The Politics of Despair
Peter Schultz
There is
currently a great deal of dissatisfaction, even despair, evident among the
people of the United States with our government, our political parties, and our
politicians. There are several good reasons for this despair but too often one
that is overlooked is that this despair has been created by our governing
classes as a way of fortifying their power and control. By not responding to
the wishes or the needs of the people, our governing elites create despair among
the people, which, in turn, leads the people away from politics and especially
away from political activism. Despairing of any significant changes, the people
relapse into their customary condition of passivity, as this seems the only “realistic”
option, while our elites continue their “activism,” that is, serving their own
and their supporters’ interests.
This is why
the Democrats are pushing for Trump’s impeachment even though the chances of
Trump being convicted by the Senate in an impeachment trial are between zero
and none. By pretending to be doing something significant politically, viz.,
removing a sitting president, the Democrats, when they fail – as they
undoubtedly will in the Senate – will have fortified popular despair with the
existing political situation. By failing to remove Trump, the
Democrats will thus succeed in fortifying the people’s intense dissatisfaction with
politics. What looks like failure is actually success, from the vantage point
of our ruling elites. Most people will turn away from politics, thinking
“What’s the point of being politically active?”
And it’s
important, even crucial, to keep someone like Bernie Sanders out of the
presidency because, otherwise, people would get the idea that political
activism isn’t futile. And then where will our ruling political class be?
Political activism is, willy nilly, a threat to the current crop of politically
powerful persons and, so, it must be stanched, repressed, or rendered
hopelessly “idealistic.” Thus, we see Obama warning against going “too far
left,” because if that happens and succeeds people will get the idea that
political activism is not futile, is not spitting into the wind, is in fact
realistic. I mean, heck, it worked in the former Soviet Union, didn’t it? And
they were Communists!
Endless
wars also help fortify our elites’ agenda of creating a politics of despair.
These wars don’t end, aren’t won or lost, and need not be. They feed popular
dissatisfaction with the government, with politics, and with human beings’
capacities to control their environments. And if body counts are kept under
control and the use of WMDs is also controlled, then these allegedly “useless”

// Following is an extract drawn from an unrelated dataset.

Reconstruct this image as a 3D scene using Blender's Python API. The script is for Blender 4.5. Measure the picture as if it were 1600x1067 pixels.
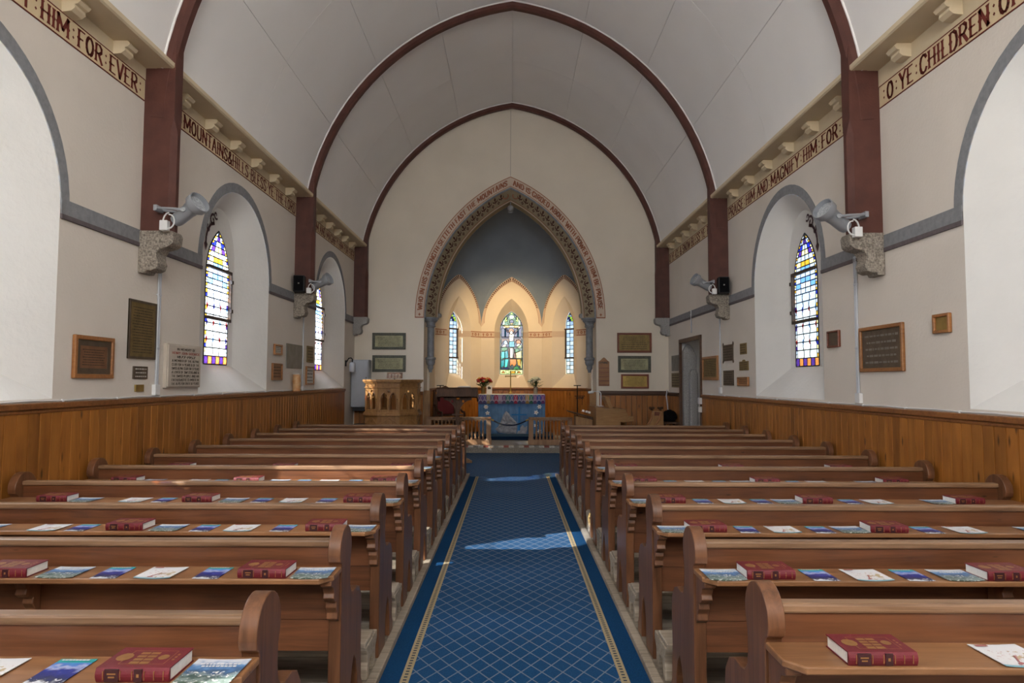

wars are very useful for maintaining the status quo and the predominant
political classes.
Overall, a
politics of failure serves a politics of despair very well, Machiavelli taught that
fear and government go together very well, to which we may add that failure and
government also go together very well. The failure of 9/11, for example, led to
a fortification of the government that was inconceivable had the government not
failed
to prevent these attacks. Failure in US wars in Southeast Asia led
eventually to more wars, a greater militarization of American society, and
ever-larger “defense” budgets. Repeatedly, political failure leads to the
fortification of government and, simultaneously, to the fortification of a
politics of despair. Failure leads to
more government and more government, when it fails, leads to more despair.
So don’t be
surprised when our government fails. Those who hold and exercise our governmental
powers want it to fail; they do and don’t do things so it fails [cf. the the
occupation of Iraq or the war of 19 years in Afghanistan], because in that way
they undermine political activism, create a politics of despair, and preserve
their own power. And don’t be surprised when Trump survives impeachment,
because that is the plan. For the Democrats, as Bob Dylan once sang: “There is
no success like failure….” And they will emerge from their “failure” arguing
that they need more power so…..well, so they can “fail” once again.